Fortunately, I have a hunch that the architectural community will sit this one out on the far West Side, as all their righteous zeal is expended on Lower Manhattan. That bodes well for the rest of us, I think, and Mr. Magnet may get his anthemia after all.
A very different vision for Hell’s Kitchen animates the Steven L. Newman Real Estate Institute at Baruch College. Their approach to transforming the area begins with the observation (which seems quite obvious now that they have made it) that the Javits Center cuts off access to the Hudson from 34th Street to 40th. This state of affairs is likely to become even worse if the center is extended south or if the Jets Stadium is built as planned.
The bold proposal of the Newman Institute is to flip the (new) Javits Center on its side so that it extends from the river to Ninth Avenue from 30th to 34th Street, thus creating the nation’s largest convention center.
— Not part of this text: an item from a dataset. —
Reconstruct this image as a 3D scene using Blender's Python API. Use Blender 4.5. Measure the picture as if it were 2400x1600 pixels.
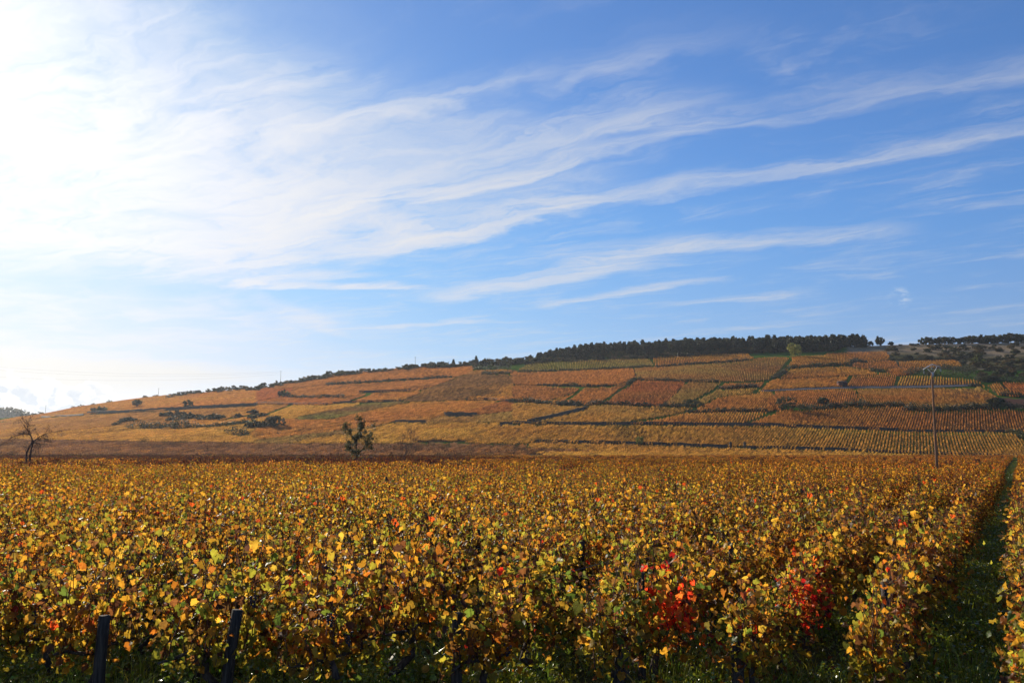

Best of all, the street grid would be restored where it has now been plugged, from 30th to 40th, creating a series of magnificent prospects stretching down the side-streets from Midtown all the way to the Hudson. The plan goes on to envisage a Jets Stadium, though in a different location from the one now being discussed, as well as a park along the Hudson. The convention center itself would be a campus of buildings – as opposed to the dispiriting and undifferentiated mass of the present Javits Center – and would restore the through streets on 31st and 33rd.
The great merit of this proposal, of course, is that it entirely opens up a part of Manhattan, from Midtown to the Hudson, which, as far as I know, has never been open, certainly not in living memory. There is something imperious in the way the municipality decided to close off access to the river along that crucial stretch of the West Side. I am re minded of the way that most of the inhabitants of medieval London and Paris never actually saw the Thames or the Seine. The houses of the wealthy lined the riverfront, thus denying access, and even the bridges – like the Ponte Vecchio today – were sclerotic with buildings that denied all but the most fleeting glimpse of water.
If you reflect on the matter, it has been the quiet work of the past generation to re-orientate the city from the inner parts of Manhattan back toward the watery periphery that was so essential to our commerce and our sense of self right up until the middle of the last century. It is hard to state with exactitude the practical benefits of opening up streets and providing access to water. But humans, as currently constituted, seem to like that sort of thing, and the plan set forth by the Newman Institute holds out the promise of revolutionizing the way we see and use the far West Side. Their plan would transform it from a dead zone into a destination, and at that point the practical consequences would be manifest and incalculable.